Subsektor perkebunan juga menjadi andalan Indonesia untuk mendapatkan devisa negara yang cukup besar, dapat dilihat dari nilai ekspornya. Direktorat Jenderal Perkebunan Kementerian Pertanian mencatat, secara volume, ekspor produk perkebunan sepanjang Januari-Mei 2019 meningkat, meskipun secara nilai terkoreksi. Untuk Januari sampai Mei 2019, volume ekspor produk perkebunan mencapai 16,37 juta ton, meningkat 5,03% dibandingkan dengan periode yang sama pada tahun 2018 dengan volume 15,5 juta ton. Namun, dilihat dari segi nilai ekspor, terjadi penurunan 15,27% dari US$11,53 miliar untuk Januari-Mei 2018 menjadi US$9,77 miliar pada Januari-Mei 2019.

Besarnya volume ekspor produk perkebunan, salah satunya berasal dari komuditas lada. Volume ekspor dari komoditas lada tidaklah sedikit jika dibandingkan dengan komoditas lainnya. Namun, berdasarkan data Direktorat Jenderal Perkebunan yang bersumber Badan Pusat Statistik (BPS), sepanjang tahun 2015-2017 grafik volume ekspor lada mengalami penurunan atau menunjukkan tren yang negatif diiringi dengan nilai ekspor lada yang juga menurun. Volume ekspor lada mencapai 58,075 ton pada tahun 2015 hingga merosot menjadi 42,691 ton pada tahun 2017.

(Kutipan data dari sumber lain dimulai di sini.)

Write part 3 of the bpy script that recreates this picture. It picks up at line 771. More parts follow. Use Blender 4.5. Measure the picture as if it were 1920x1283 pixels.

Walaupun di tahun 2018 kembali meningkat, dimana volume ekspor mencapai angka 47,62 ton naik 4,93 ton dibandingkan tahun sebelumnya, akan tetapi total nilai ekspor lada atau devisa yang diperoleh hanya sekitar US$152,470 juta, turun dari capaian tahun sebelumnya dengan nilai US$235,962 juta. Sepanjang Januari-Juli 2019, volume ekspor lada Indonesia mencapai 27,16 ton dengan nilai US$75,54 juta, juga turun dari capaian pada periode yang sama tahun lalu sebanyak 22,85 ton dengan nilai US$79,89 juta menurut data Kementerian Perdagangan.

Nilai ekspor yang terus menurun dari tahun ketahun ini menunjukkan bahwa kinerja ekspor komoditas lada di Indonesia belum dimaksimalkan. Kurangnya penghiliran komoditas lada dianggap sebagai salah satu penyebab belum maksimalnya kinerja ekspor. Berdasarkan data dari Direktorat Jendral Perkebunan Kementerian Pertanian, jumlah impor lada Indonesia mencapai 844 ton dengan nilai US$3,7 juta pada tahun 2018, naik secara volume dari tahun 2017 yang sebanyak 762 ton dengan nilai US$4,22 ton. Sepanjang Januari-Juli tahun 2019, jumlah impor lada Indonesia mencapai 533 ton dengan nilai US$1,62 juta. 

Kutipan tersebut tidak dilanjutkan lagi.